Following one final Sunday spent among the finest players the NFL has to offer in Hawaii, veteran center Jeff Saturday will ride off into the sunset.
Saturday, a six-time Pro Bowl selection who went undrafted out of the University of North Carolina, spent this past season as a member of the Packers—his first donning green and gold—following a successful 13-year run in Indianapolis.
“We’ll finish it with sunsets in Hawaii and call it a much better career than I would have anticipated,” the 37-year-old Saturday announced Friday on the “Grady and Big Show” on 1070 The Fan in Indianapolis.

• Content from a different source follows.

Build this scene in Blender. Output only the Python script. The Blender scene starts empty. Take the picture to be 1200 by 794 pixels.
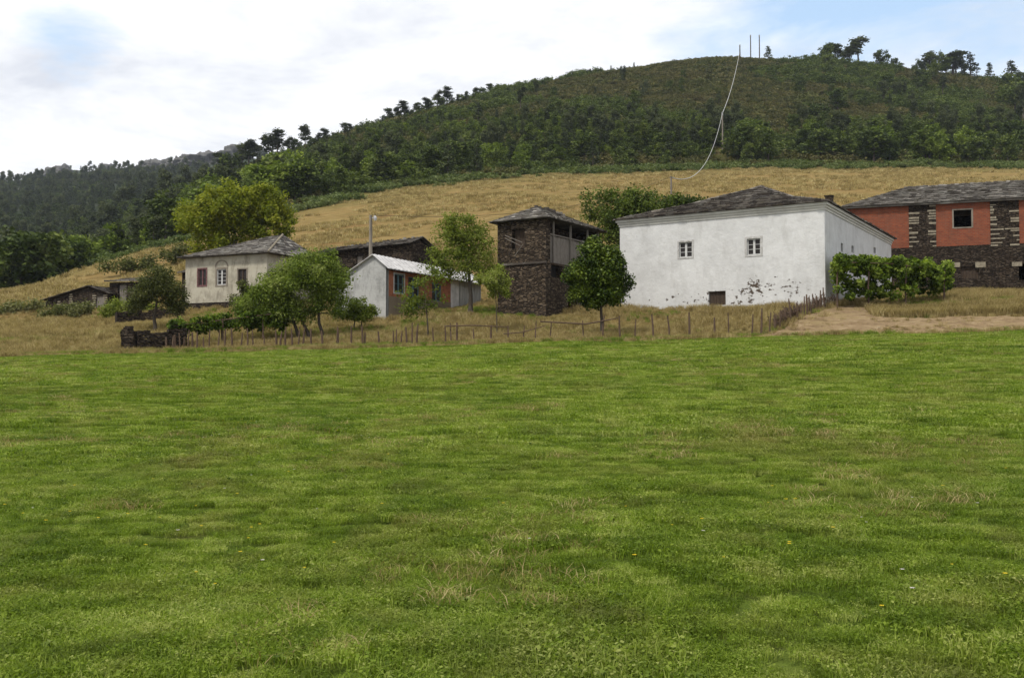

Originally signed by the Baltimore Ravens in 1998, Saturday, a native of Atlanta, Ga., broke into the league in 1999 and started two games for the Colts during Peyton Manning’s second season in Indianapolis.
In the ensuing 12 years with the franchise, Saturday would play in 186 of a possible 192 contests, while garnering two All-Pro First Team selections (2005, 2007) and helping guide the franchise to its first Super Bowl title (2006) since relocating from Baltimore in 1984.
During his one season in Titletown (in which the franchise signed him to a two-year deal on March 23, 2012), the 6’2”, 292-pound Saturday started in each of the 14 games in which he saw action (he retires 66th in league history with 202 starts to his name), but was benched in favor of Evan Dietrich-Smith in late December.